In “Hellbound,” Dr. Channard, a psychiatrist with a long interest in the Cenobites, learns about the events that unfolded in the first movie, acquires the bloody mattress containing the remains of Julia, whose body was ripped apart by the Cenobites, and brings her back to life.  Of course, initially she is a bloody mass of bone and tissue just as Frank was when she resurrected him, but Dr. Channard quickly remedies this by providing fresh bodies for her to feast upon.  He also just happens to be treating a young girl named Tiffany who doesn’t speak a word but is an expert in solving puzzle boxes.  He uses her to summon the Cenobites. 
Meanwhile, Kirsty, the daughter of Larry, Frank’s brother, who also died in the first film, receives a call for help that she believes comes from her father:  “Help me!  I’m in hell.”  Answering the call, she, too, seeks out the Cenobites.  This time, however, when the box is opened, the characters are transported to their own personal hells.  The different hells are linked, and Kirsty and Tiffany find each other and collaborate in the search for Kirsty’s father.



In some ways, “Hellbound” is more watchable than the original “Hellbraiser,” not because it’s a better movie, but because it’s less disturbing.  It places more emphasis on the sympathetic characters, Kirsty and Tiffany, there’s not as much gore, and the gore effects it does have aren’t as realistic.  The movie is also much more ambitious.  The horror of “Hellraiser” was confined mostly to a single room, and this was very effective because it made the movie a bit claustrophobic, and the horrors seem inescapable.  The elaborate and somewhat cheesy sets in “Hellbound” detract from the bodily horror by drawing too much attention to themselves.  The movie also suffers from an origin story of the Cenobites that tries to humanize them.  How could anyone think it’s a good idea to make the demons in a horror movie a bit sympathetic?  Despite these flaws, however, it’s not bad as far as sequels go.          

This is especially true when it’s compared to “Hell on Earth.”  The less said about this one the better, so I’ll be brief.  Pinhead, the main Cenobite, is embedded in a marble column decorated with demonic sculptures.  Promising him untold pleasures of the flesh, Pinhead enlists the help of a night club owner to free him from the column, so he can unleash hell on earth.  In an effort to stop him, the soul of the man Pinhead used to be, before opening the puzzle box and being transformed into a Cenobite, contacts Joey, a journalist who is researching a story on the puzzle box, and explains how she can stop Pinhead.
There’s little trace of the visceral horror that makes the original movie so disturbing.  Most of “Hell on Earth” is wasted showing Joey traveling around New York City conducting research.  When the Cenobites finally appear, they chase her through the streets of the city, looking utterly ridiculous.  A good example of the depths to which “Hell on Earth” sinks is the CD-player Cenobite that ejects CDs from his stomach and throws them into the faces of his victims.  The ending features a struggle between Pinhead and his former self that again left me wondering how a series that started with such promise was entrusted to such incompetents.

 

A general rule of horror series is that with each sequel they get progressively worse.  It’s hard to imagine “Hellraiser” sinking much lower and being able to sustain six more sequels.  I am, however, watching the beginning of “Hellraiser 4: Bloodlines” (1996) as I write this, and it’s immediately clear that the execs at Miramax found someone with a greater imagination for shittiness than me to mess this one up:  it starts in space with a robot opening the puzzle box.
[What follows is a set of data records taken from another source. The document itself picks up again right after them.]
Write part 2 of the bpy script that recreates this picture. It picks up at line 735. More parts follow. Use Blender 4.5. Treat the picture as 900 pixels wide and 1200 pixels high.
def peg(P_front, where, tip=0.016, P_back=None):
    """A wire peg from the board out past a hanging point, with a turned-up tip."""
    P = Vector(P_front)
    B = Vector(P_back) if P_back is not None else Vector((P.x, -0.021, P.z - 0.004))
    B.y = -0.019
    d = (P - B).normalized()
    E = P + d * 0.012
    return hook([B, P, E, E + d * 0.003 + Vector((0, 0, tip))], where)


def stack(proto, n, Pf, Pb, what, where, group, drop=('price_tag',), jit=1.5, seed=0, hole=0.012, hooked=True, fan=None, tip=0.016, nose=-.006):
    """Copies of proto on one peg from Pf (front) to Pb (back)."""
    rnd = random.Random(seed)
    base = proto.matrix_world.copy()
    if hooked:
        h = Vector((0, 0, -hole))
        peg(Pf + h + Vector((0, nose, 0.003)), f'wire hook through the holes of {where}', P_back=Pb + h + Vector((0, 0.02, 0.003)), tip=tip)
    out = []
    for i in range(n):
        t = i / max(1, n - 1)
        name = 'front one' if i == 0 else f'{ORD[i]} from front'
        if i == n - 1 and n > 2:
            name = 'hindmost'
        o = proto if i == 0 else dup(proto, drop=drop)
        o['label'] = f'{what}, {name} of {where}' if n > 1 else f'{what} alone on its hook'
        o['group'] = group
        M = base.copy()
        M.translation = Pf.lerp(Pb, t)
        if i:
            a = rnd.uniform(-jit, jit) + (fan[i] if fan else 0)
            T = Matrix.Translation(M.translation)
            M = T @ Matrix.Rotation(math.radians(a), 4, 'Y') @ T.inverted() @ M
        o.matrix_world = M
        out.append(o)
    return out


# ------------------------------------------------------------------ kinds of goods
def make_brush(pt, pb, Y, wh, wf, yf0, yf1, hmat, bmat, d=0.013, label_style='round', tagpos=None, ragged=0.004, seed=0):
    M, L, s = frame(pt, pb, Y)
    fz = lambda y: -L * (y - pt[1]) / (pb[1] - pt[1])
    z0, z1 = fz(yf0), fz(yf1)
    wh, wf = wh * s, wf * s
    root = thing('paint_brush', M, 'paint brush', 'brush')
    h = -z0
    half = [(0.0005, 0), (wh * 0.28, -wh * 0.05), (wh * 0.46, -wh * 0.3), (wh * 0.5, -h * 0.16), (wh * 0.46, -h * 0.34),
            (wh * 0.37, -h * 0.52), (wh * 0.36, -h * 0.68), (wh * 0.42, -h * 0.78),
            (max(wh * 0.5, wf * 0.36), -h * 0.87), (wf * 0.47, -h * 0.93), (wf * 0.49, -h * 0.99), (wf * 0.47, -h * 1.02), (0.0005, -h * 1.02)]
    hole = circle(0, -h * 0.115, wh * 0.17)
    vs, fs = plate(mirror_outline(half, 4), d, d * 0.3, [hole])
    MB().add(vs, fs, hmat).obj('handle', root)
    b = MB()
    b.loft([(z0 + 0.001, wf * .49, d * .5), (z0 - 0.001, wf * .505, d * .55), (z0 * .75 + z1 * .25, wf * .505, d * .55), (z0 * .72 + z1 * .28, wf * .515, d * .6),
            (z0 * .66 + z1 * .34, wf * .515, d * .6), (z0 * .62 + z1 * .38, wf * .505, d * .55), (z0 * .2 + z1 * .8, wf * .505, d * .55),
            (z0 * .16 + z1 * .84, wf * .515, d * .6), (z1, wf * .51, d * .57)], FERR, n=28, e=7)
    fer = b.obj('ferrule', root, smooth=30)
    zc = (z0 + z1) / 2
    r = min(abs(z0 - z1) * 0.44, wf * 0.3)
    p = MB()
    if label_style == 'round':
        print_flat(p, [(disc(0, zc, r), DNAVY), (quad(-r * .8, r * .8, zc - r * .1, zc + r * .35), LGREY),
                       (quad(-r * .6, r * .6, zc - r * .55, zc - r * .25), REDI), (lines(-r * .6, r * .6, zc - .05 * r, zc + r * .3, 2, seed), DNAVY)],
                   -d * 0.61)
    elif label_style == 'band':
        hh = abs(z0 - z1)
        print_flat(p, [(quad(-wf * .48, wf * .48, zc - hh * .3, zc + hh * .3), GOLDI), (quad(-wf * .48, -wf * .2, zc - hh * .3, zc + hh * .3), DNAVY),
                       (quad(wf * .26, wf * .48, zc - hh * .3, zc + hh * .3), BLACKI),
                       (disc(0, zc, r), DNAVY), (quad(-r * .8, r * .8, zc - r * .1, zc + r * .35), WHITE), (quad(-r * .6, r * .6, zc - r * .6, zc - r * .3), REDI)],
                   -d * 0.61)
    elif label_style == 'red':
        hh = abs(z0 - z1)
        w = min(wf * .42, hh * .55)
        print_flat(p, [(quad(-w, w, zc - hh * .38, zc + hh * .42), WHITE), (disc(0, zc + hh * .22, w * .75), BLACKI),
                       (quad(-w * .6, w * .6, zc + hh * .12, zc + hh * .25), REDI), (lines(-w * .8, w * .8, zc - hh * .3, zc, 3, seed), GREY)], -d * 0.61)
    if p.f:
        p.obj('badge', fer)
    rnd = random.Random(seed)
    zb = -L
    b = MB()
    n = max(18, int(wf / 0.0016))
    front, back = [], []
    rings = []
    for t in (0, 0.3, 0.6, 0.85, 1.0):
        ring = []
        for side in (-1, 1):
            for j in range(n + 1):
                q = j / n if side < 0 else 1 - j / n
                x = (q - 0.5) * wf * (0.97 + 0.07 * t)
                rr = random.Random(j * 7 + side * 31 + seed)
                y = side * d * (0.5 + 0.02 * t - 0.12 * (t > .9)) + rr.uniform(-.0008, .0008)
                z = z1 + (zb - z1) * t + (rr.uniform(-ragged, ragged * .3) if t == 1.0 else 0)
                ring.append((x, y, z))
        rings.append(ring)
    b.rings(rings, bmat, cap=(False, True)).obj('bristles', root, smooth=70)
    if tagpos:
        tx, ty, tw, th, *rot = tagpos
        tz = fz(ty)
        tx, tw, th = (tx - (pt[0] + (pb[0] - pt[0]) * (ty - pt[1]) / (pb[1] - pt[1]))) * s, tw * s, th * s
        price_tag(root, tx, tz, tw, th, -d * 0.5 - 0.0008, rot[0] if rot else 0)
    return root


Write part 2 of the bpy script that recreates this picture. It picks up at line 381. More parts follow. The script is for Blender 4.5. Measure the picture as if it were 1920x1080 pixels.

Wednesday, October 10, 2012

31 Days of Horror: Day 9 - Hellraiser (1987)

An important question I had before watching “Hellraiser”: which monster cereal will go better with it, Booberry or Frankenberry?  So far, the choice has been easy.  If it involves the supernatural, Booberry; if it features mad science, Frankenberry.  But what about a movie that revolves around a puzzle box that summons pale-skinned humanoids with multiple body piercings and mutilations?  Not an easy question, so I had a bowl of each.

Before tonight, it had probably been around ten years since I had seen “Hellraiser,” and it was much more disturbing than I remembered.  It’s the gory tale of what happens when Frank Cotton, seeking to test the limits of pleasure and pain, acquires a puzzle box that summons beings known as Cenobites who oblige by providing him with the extremes of both.  But the pain clearly outweighs the pleasure as his experience ends with hooks piercing his skin and ripping his body apart.  He’s later resurrected when his brother cuts his hand while moving into the family home where Frank died.  Blood from the wound seeps into the floorboards and revives the remaining bits of Frank that were left when the Cenobites destroyed his body.  When they find out that he has escaped them by returning to life, they come looking for him.

“Hellraiser” is disturbing both in its subject matter and its gore effects.  Frank is joined in his depravity by Julia, his brother’s wife, who is drawn to Frank’s hedonism and has an affair with him.  When she learns that he has returned from the dead, she aids in his recovery by seducing men and luring them to the house, beating them to death with a hammer, and leaving their corpses for Frank to eat.  As he regrows tissue, Frank is a gooey, slimy, bloody, mass of bone, nerves, and muscle.  Scenes filled with hooks piercing skin and then ripping it apart are enough to make even seasoned veterans of gory horror cringe.  Horror doesn't get much more visceral than this.